Using the listing below, please gather every line containing the word "from".

::::::::::

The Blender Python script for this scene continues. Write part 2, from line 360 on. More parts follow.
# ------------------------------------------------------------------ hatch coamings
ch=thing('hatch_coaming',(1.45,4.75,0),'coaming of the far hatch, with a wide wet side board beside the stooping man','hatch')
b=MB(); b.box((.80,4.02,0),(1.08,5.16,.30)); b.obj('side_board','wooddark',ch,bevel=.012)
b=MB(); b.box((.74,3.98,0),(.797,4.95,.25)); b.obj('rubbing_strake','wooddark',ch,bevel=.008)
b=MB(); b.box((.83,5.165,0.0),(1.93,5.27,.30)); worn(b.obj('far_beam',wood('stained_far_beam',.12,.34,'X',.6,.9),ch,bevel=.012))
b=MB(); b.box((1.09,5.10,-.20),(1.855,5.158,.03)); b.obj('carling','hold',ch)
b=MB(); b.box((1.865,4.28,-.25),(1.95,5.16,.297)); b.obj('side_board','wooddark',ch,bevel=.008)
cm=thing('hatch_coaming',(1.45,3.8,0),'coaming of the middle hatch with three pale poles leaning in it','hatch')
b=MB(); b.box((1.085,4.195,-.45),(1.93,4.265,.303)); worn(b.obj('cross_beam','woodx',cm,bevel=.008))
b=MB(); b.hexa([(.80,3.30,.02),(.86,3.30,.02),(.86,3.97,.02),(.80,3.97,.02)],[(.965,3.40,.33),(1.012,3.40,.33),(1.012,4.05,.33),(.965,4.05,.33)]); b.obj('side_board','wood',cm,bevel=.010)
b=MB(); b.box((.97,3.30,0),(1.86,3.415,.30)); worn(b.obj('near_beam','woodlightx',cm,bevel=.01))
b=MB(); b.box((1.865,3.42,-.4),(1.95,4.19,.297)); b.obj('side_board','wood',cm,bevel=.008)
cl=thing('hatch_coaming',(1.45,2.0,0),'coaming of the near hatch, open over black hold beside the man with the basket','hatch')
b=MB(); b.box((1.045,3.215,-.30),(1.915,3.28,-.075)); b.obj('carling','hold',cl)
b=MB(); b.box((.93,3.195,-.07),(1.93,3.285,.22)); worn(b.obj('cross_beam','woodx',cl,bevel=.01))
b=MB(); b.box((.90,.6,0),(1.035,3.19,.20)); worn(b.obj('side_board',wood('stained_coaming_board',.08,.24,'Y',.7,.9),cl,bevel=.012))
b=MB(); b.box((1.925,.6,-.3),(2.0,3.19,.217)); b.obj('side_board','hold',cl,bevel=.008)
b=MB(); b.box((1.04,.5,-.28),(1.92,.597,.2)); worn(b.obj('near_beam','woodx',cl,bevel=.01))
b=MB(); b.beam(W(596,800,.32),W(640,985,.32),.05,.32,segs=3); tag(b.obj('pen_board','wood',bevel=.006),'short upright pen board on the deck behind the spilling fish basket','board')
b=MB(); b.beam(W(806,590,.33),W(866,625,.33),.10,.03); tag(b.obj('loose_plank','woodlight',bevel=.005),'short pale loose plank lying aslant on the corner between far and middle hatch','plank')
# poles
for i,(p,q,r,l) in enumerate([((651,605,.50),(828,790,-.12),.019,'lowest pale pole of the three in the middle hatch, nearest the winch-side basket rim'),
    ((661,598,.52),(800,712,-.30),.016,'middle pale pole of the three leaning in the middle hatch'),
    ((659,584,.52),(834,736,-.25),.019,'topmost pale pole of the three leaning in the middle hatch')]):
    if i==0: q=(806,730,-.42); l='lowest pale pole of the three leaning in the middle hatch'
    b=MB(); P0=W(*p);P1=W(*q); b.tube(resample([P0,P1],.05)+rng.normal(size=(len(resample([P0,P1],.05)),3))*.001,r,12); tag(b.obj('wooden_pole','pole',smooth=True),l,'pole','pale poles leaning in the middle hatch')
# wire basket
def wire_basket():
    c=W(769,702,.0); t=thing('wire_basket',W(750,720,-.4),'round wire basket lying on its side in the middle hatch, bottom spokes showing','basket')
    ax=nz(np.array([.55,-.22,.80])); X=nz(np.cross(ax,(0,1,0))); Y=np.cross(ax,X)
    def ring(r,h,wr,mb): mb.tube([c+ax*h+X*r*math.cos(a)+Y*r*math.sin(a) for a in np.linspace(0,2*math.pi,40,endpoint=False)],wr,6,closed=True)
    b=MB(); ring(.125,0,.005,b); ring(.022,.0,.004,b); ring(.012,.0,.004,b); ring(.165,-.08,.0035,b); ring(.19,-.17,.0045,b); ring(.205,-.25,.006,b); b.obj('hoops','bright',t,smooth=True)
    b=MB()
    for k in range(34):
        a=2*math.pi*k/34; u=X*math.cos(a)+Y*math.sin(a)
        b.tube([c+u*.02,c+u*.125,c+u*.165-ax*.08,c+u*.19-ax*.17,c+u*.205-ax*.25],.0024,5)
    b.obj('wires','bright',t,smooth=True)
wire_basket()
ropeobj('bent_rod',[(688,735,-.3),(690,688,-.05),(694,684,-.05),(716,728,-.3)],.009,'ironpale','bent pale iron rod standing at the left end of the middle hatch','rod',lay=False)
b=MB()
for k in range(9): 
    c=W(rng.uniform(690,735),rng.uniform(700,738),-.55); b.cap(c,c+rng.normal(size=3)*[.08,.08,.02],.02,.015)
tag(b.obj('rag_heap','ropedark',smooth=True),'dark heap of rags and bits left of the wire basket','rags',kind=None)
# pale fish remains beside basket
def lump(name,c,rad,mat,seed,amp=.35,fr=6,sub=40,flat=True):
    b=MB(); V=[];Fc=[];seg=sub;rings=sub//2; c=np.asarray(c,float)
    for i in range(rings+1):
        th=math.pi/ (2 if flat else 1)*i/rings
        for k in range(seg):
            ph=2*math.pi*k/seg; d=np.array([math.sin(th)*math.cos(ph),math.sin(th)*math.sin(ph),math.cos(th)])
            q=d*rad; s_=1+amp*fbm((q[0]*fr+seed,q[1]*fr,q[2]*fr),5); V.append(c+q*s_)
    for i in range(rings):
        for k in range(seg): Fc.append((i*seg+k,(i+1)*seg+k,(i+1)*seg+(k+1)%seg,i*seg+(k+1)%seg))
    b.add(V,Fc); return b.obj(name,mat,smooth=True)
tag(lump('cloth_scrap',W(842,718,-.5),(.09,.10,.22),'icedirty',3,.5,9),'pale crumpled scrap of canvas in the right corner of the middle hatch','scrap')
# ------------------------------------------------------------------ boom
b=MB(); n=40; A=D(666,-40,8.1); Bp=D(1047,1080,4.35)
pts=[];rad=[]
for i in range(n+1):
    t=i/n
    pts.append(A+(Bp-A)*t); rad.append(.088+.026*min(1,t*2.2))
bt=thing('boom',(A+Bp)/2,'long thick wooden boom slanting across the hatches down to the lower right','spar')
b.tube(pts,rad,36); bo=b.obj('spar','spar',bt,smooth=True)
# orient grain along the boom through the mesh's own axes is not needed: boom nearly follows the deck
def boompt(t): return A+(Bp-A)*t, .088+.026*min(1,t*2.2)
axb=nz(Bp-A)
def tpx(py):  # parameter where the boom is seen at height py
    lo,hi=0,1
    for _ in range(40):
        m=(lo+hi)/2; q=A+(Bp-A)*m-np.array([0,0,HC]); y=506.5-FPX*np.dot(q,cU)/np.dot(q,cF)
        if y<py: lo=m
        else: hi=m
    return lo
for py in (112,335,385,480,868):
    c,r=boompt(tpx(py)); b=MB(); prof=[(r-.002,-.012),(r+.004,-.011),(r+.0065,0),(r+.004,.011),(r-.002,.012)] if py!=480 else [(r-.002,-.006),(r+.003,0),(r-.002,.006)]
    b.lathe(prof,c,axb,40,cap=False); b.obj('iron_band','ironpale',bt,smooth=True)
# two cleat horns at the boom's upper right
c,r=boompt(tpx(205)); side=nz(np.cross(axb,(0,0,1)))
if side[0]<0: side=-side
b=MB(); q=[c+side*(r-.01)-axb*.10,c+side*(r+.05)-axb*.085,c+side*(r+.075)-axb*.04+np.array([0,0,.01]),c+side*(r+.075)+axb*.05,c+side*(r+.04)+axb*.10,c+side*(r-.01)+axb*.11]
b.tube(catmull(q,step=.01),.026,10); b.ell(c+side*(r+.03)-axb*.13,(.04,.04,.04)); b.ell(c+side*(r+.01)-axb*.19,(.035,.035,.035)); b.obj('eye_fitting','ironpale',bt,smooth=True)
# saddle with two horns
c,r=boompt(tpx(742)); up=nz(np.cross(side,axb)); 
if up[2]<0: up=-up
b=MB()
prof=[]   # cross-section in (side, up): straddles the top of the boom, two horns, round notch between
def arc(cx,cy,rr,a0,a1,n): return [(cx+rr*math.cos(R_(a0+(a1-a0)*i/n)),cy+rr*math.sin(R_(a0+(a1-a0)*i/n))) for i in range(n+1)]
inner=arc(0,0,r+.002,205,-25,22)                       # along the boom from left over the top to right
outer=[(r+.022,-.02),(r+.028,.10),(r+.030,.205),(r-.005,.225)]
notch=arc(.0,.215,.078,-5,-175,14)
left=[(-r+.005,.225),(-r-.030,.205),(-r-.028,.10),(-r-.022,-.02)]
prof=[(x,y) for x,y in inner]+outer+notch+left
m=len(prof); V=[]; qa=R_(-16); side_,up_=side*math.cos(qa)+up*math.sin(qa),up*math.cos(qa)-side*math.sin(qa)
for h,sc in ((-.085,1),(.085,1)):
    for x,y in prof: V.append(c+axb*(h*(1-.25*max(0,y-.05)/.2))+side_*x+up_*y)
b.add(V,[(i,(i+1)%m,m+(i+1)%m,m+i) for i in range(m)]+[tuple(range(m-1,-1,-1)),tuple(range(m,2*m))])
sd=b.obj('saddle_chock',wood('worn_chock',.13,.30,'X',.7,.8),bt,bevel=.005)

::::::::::

** OUTPUT **
The Blender Python script for this scene continues. Write part 2, from line 360 on. More parts follow.
inner=arc(0,0,r+.002,205,-25,22)                       # along the boom from left over the top to right